McLaren executive director Brown helped engineer a deal for the team to split with Honda at the end of the 2017 season after three tough seasons that had seen the Japanese manufacturer offer little in the way of performance or reliability.

The decision split opinion, with McLaren spurning a significant annual financial injection from Honda in order to link up with Renault, believing its on-track fortunes had to be prioritized over its commercial interests.

In an interview with Sky Sports, Brown was asked if he believed Dennis – McLaren’s long-running team chief before stepping down at the end of 2016 – would have made the same decision to cut ties with Honda.

“I think he would have,” Brown said.

“He was here when those conversations were ongoing and I think Ron always has and always will have the best interests of McLaren in his heart.

“He is Mr. McLaren. It burns him inside as much as us not to see us winning races.”

Brown also elaborated on the decision to break off the much-lauded relationship with Honda, saying the first signs of trouble with the 2017 power unit were clear in pre-season.

After a number of attempts to try and rectify the situation, Brown and his fellow team bosses felt there was no alternative but to end the Honda deal for 2018.
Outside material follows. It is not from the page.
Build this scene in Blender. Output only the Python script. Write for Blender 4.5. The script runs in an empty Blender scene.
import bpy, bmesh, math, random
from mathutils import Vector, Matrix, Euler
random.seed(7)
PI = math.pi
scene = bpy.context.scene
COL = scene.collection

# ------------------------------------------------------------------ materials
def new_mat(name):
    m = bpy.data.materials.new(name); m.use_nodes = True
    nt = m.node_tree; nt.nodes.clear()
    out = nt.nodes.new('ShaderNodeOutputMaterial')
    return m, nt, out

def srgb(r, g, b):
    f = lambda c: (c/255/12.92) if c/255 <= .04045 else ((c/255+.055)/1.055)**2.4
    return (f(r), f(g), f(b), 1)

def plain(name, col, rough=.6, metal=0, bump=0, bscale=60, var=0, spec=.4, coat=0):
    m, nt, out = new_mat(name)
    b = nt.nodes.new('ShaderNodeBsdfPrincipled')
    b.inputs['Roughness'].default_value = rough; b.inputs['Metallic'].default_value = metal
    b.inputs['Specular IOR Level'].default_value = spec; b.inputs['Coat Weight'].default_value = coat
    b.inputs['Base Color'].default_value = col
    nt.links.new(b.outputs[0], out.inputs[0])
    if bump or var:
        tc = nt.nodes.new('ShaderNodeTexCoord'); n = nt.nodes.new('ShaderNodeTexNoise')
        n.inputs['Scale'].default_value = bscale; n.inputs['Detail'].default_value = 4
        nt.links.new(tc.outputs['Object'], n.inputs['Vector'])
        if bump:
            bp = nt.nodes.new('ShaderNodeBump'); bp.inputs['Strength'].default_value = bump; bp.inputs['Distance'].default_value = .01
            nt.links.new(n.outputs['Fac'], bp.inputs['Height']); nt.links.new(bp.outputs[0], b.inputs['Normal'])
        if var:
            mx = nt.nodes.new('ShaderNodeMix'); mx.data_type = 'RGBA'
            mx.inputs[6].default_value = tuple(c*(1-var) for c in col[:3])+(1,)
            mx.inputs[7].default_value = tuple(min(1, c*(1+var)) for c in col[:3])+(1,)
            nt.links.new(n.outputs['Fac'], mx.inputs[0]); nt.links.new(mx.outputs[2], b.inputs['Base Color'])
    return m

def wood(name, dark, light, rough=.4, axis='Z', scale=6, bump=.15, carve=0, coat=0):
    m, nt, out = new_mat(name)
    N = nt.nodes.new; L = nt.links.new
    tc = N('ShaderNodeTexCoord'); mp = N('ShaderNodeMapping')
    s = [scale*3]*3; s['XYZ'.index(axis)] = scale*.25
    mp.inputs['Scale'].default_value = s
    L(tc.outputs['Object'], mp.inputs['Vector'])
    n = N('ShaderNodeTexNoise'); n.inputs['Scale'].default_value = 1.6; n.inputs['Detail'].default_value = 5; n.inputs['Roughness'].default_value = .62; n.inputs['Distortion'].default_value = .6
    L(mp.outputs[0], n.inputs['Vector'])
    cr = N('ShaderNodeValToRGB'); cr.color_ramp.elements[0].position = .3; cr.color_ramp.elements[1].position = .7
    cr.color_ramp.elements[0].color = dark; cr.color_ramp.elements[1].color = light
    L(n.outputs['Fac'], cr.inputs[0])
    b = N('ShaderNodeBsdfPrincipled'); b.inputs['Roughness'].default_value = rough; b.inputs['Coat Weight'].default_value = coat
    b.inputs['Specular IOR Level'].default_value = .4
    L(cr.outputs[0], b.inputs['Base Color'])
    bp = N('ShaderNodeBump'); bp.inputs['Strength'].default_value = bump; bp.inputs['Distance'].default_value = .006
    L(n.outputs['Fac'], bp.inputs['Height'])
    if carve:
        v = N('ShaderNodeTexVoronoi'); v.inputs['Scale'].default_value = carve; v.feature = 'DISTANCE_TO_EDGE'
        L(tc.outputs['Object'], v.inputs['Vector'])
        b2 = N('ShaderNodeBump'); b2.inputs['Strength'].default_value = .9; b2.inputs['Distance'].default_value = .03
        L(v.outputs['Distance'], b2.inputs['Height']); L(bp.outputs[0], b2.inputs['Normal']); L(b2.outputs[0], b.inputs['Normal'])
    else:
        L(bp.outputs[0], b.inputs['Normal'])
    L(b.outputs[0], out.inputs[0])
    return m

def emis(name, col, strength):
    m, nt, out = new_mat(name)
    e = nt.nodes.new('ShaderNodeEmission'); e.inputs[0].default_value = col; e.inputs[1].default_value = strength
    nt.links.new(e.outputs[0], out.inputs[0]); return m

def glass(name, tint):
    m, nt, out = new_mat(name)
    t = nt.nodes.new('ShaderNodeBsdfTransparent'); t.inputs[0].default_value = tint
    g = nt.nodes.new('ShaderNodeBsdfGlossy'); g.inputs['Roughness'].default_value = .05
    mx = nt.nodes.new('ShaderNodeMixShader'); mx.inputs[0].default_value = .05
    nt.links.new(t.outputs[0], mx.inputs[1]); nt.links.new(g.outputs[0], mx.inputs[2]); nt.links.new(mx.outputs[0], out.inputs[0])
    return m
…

“We knew we were in trouble in testing in Barcelona and we worked really hard for six months to try and find solutions that would give us confidence that we’d be much more competitive in 2018,” Brown said.

“Ultimately, after trying many different things and many different ways we felt we couldn’t get there.

“Three years is a long time in Formula 1 and so we needed to change the direction to get our team back at the top.”